Go to the Anchorage Daily news website.
Search for: Palin Putin
Results: "Did you mean plain patina?"
Humorous, but there is one result that caught my eye.
It seems that in 2007, when Russia made its famous claim to own the North Pole, it also made a less famous claim to own 18,000 Square miles of Alaskan sea territory.
From the increasingly vital Anchorage Daily News, July 16, 2007
Russia reaching our way. President Vladimir Putin, looking to restore his nation’s greatness and establish an "energy empire," has his eye on parts of the Bering Sea and the North Pole, according to a story from Time. The story reports Moscow wants to take control over an 18,000-square-mile piece of the sea between Alaska and Russian Chukotka.
This is not a rhetorical question. I really do not know, and in my searching have not been able to find any statement that Governor Palin might have made about Russia laying claim to oil-rich Alaskan sea territory. Please help out and find anything we can. Regardless of the answer it is very important to know.
Did she make a strong statement decrying the claim as ridiculous?
Did she sound a conciliatory note that surely some agreement can be reached?

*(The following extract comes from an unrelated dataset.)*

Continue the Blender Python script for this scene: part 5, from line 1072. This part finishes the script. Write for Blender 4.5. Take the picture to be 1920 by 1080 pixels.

Did she say nothing at all?
It appears she may have, which most Americans would find shocking. It's not every day that a country makes a claim on treaty-guaranteed U.S. territory, and it's difficult to imagine that the chief executive of the territory in question would say nothing about it. This is not just some minor matter, either. Here's the relevant portion of the Time article in question:
The North Pole isn't the only prize in the eyes of the resurgent Russian empire — Moscow is also looking to restore control over a 47,000 sq. km (18,000 sq. mile) piece of the Bering Sea separating Alaska from Russian Chukotka. The territory was ceded to the U.S. in 1990 under the U.S.-Soviet Maritime Boundary Agreement signed by Secretary of State James Baker and Soviet Foreign Minister Eduard Shevardnadze. While the deal may have helped ease Cold War tensions, anti-reform Soviet hard-liners always opposed giving up a piece of territory rich in sea life and hydrocarbon deposits, and they and their nationalist successors prevented the agreement's ratification. Today, the Agreement still operates on a provisional basis, pending its ratification by the Russian parliament.
But what had once been a battle cry of the nationalist opposition has now become the official line. In recent weeks, Kremlin-controlled media have berated the Agreement as a treasonous act by Shervardnadze (who later became the pro-NATO President of Georgia). Now, leading pro-Kremlin members of the Russian legislature are publicly demanding that the Agreement be reviewed, with the aim of recovering the country's riches.
The McCain campaign in recent days has talked endlessly about her extensive executive experience, and her leadership as the commander in chief of the Alaska National guard.
It appears that in spite of her diligent efforts to ignore foreign policy in favor of "concentrating on Alaska," there was at least one moment when a genuine foreign policy issue of considerable future importance fell into her lap.
Is it possible that she greeted it with complete silence?